The Washington Post and a Northern Virginia judge:
Judge Ian M. O'Flaherty made it known in July that he felt Virginia's DWI law
unfairly deprived defendants of the presumption of innocence if breath tests
showed that they had a blood alcohol content of .08 or higher, levels at which
people are presumed to be intoxicated.
(...)
Critics say O'Flaherty, a General District Court judge, is endangering
public safety by returning drunk drivers -- some with alcohol levels of twice
the legal limit -- to the roads. But some legal experts are sympathetic, saying
the judge might be making a valid argument and protecting the constitutional
rights of all motorists.
(...)
The judge said in an interview that he recently was made aware of a 1985 U.S. Supreme Court ruling that reversed a Georgia murder conviction because the jury had been told to presume that, if the suspect was "of sound mind," he had the intent to kill.
As it does in all states and the District, Virginia's drunken driving law states that, for anyone with a .08 or higher reading on a breath test, "it shall be presumed that the accused was under the influence of alcohol intoxicants at the time of the alleged
offense."
Prosecutors point out that Virginia's law creates a "rebuttable presumption," meaning the defendant has the opportunity to prove it wrong. But O'Flaherty said that wrongly shifts the burden of proof from the prosecution to the defense.
"The Fifth Amendment," said O'Flaherty, 59, "is an absolute protection
against requiring the defendant to say or do anything in the course of a trial.
. . . The Fifth Amendment means the defendant can sit there, not say or do
anything, and at the end of the case say, 'Can I go home now?' "
No other judge in Fairfax -- or elsewhere in Virginia, as far as can be determined -- has joined O'Flaherty. But the judge said some other jurists have told him they
agree with him. "I had one judge tell me, 'I'd rule that way, but I don't have
the guts to,' " O'Flaherty said. "I told him, 'You should be driving a truck.'
"
(...)
Steve Oberman, a Tennessee lawyer and head of the National Association of
Criminal Defense Lawyers' DUI committee, said similar arguments about
presumptions in the law had been successful in various courts across the country
over the years. State supreme courts in Massachusetts and Colorado have ruled
exactly as O'Flaherty has on presumptions in drunken driving cases, he
noted.
The judge is well regarded by lawyers who practice before him and has received high marks in Fairfax Bar Association evaluations. He listens carefully to every last speeder and drunk driver and clearly explains his rulings. He has been a judge in Fairfax for 15 years and said he would like reappointment to another term in 2008. But he also said he would be perfectly satisfied if the legislature decided not to renew him in light of his stance on the drunken driving law.

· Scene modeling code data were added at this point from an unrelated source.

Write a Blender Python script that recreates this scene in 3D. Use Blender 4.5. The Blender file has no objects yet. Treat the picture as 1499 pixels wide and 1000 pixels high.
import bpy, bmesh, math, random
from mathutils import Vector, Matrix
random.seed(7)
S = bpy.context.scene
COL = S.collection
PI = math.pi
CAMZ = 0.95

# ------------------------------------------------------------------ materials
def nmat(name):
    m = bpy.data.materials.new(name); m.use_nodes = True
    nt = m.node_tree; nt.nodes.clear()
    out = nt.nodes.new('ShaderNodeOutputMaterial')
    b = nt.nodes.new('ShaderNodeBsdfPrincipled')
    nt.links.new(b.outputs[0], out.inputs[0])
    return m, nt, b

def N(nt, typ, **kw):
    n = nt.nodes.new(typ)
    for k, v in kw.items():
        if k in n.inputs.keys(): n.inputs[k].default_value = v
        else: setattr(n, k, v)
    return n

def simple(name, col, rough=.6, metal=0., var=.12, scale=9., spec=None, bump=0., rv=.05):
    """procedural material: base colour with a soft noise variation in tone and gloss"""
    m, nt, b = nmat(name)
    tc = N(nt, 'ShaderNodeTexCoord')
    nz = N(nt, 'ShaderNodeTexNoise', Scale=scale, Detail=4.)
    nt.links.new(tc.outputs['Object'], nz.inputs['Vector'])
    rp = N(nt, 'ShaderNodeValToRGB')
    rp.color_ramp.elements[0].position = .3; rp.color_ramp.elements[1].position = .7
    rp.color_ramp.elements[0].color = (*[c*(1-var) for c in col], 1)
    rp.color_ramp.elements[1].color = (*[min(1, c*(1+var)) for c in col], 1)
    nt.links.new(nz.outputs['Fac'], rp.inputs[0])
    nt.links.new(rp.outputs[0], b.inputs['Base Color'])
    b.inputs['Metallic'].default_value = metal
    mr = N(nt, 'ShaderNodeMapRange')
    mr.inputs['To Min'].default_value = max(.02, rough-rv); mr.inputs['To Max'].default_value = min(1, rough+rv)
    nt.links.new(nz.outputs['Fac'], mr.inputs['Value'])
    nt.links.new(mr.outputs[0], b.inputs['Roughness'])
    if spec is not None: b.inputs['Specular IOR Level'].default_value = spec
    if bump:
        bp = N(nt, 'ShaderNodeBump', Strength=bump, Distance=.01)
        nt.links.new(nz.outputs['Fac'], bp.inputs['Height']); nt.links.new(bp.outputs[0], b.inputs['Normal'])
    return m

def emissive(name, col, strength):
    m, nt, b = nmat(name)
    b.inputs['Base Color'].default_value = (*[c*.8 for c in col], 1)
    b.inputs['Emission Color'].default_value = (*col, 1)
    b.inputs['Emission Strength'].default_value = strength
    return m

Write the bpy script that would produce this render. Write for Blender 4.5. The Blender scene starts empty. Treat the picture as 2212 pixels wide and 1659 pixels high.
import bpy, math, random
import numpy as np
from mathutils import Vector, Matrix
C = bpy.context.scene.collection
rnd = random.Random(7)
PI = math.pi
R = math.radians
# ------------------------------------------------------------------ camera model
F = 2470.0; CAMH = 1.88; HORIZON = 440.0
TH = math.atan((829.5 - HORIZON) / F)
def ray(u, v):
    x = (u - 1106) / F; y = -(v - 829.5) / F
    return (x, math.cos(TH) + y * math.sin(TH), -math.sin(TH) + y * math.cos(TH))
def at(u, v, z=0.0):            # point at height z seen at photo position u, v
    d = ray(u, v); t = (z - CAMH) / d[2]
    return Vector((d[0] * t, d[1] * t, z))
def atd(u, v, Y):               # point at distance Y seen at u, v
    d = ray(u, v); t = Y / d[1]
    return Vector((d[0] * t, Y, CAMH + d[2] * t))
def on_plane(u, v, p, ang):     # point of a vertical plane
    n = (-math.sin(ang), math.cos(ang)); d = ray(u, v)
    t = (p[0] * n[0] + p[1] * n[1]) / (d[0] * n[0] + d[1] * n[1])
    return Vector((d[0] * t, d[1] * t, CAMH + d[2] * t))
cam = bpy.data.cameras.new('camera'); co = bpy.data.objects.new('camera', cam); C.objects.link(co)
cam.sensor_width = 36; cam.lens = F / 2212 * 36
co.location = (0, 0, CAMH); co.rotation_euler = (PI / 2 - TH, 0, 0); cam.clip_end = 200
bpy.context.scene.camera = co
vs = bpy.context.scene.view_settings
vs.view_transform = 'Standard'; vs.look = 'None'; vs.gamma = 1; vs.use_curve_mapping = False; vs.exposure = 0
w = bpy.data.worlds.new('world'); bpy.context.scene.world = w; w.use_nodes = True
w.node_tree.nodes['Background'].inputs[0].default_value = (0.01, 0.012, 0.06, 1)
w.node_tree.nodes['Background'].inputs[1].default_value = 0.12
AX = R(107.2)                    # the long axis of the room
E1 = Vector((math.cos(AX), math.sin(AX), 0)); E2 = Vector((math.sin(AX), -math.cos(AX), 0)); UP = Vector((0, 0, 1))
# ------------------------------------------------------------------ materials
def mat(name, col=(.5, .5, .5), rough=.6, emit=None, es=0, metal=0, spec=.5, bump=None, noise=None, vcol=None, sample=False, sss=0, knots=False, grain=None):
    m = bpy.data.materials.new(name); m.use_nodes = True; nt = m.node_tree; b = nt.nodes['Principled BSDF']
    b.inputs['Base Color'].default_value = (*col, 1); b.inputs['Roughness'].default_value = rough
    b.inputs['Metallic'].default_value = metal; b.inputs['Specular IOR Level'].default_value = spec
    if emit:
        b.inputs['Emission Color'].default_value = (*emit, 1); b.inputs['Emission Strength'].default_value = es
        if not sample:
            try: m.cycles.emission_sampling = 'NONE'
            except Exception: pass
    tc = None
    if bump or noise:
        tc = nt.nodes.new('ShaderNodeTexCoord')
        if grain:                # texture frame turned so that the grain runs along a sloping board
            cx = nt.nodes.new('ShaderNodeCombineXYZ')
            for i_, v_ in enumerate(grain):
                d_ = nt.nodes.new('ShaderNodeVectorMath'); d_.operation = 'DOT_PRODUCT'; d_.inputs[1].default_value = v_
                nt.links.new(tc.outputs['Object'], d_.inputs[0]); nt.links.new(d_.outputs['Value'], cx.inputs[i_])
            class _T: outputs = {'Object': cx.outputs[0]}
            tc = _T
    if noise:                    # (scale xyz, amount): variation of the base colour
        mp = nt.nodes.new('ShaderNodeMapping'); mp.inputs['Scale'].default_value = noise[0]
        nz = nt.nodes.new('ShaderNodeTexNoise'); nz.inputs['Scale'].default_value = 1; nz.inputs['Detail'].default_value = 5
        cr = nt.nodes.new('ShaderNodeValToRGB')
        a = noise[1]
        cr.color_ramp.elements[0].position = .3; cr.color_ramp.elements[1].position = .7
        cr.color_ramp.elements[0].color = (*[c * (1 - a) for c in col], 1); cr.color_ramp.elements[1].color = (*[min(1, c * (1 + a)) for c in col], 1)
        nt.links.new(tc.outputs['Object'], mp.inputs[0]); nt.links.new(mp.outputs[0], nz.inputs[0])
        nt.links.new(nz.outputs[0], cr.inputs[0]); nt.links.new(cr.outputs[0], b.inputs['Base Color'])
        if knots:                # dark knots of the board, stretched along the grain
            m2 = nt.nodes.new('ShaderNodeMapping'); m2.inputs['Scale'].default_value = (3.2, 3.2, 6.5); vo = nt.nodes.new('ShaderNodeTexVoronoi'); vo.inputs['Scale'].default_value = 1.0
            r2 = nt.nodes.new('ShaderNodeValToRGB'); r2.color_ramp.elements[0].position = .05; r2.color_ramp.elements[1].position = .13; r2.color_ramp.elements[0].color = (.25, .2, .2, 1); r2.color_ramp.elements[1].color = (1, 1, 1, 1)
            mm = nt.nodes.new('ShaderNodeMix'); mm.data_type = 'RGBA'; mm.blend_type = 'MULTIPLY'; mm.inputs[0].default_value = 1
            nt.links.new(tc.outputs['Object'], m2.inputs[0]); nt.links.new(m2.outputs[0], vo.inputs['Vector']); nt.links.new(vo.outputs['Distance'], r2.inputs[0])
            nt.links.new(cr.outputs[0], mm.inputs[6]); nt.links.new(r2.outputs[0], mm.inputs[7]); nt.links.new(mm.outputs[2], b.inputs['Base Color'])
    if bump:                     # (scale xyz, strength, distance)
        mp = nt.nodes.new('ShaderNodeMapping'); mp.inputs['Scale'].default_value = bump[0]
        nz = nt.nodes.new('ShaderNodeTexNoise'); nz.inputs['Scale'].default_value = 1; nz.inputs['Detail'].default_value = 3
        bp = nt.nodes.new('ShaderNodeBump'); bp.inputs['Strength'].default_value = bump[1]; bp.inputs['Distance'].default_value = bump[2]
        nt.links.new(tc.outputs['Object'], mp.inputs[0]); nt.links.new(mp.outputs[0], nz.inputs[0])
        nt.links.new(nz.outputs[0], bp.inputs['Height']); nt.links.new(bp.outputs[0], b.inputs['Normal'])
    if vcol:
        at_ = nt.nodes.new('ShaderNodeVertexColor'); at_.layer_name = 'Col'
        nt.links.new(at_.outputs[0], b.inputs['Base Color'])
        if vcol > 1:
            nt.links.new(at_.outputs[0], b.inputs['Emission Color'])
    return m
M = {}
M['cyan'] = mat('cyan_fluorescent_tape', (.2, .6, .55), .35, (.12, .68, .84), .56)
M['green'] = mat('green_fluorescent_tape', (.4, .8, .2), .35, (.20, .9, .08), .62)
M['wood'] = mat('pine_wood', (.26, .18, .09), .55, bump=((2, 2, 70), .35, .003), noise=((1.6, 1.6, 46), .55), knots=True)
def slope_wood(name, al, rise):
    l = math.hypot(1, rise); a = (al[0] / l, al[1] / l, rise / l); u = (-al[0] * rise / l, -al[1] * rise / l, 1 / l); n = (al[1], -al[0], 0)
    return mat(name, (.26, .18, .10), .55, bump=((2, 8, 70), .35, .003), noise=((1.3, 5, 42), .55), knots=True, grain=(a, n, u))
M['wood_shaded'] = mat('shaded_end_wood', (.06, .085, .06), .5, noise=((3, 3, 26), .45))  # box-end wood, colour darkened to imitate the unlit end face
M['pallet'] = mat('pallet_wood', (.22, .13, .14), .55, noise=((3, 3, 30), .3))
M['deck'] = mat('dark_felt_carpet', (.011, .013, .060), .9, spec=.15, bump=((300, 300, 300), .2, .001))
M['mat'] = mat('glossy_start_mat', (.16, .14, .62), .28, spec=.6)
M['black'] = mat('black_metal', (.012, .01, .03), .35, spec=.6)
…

After O'Flaherty dismissed one drunken driving case in July, in which police said the defendant had a .21 blood alcohol level, and another in early August, Fairfax prosecutors began dismissing the cases themselves before trial and then indicting the drivers in Circuit Court. But Oct. 12, when veteran Assistant Commonwealth's Attorney Kathryn S. Swart tried to do that with a driver who she said had a .20 blood alcohol level, O'Flaherty would not allow it.
Swart argued with the judge, then declined to call any witnesses, prosecutors said. O'Flaherty swore in the defendant and then dismissed the case.
The next day, Assistant Commonwealth's Attorney Jenna Sands asked O'Flaherty to recuse himself from a DWI case, saying it appeared that he would not consider all the evidence. "I'm going to consider all the evidence," the judge told her. "I'm just not going to have a presumption that requires the defendant to testify."
Sands asked him to allow her to dismiss the case so it could be indicted in Circuit Court. "That's denied," O'Flaherty said. "That's unethical. That's called 'forum shopping.' "
Sands tried to argue, but the judge cut her off. "I heard a whining diatribe yesterday from one of your associates," O'Flaherty said. "Next time I hear that from her, I'll put her in jail. You might tell her."
O'Flaherty explained that he had allowed prosecutors six dismissals without cause, so those cases can rise through the system and possibly to the appeals courts, where a formal opinion could be issued. "Half a dozen seems like a reasonable number," the judge said. "After that, there's no reason not to proceed in a regular manner."
He then heard evidence of the defendant's driving and performance on a field sobriety test -- the blood alcohol test was not submitted -- and dismissed the case. Several days later, after receiving evidence that a driver had registered .11 on a breath test but had not failed all the field sobriety tests, he dismissed that case.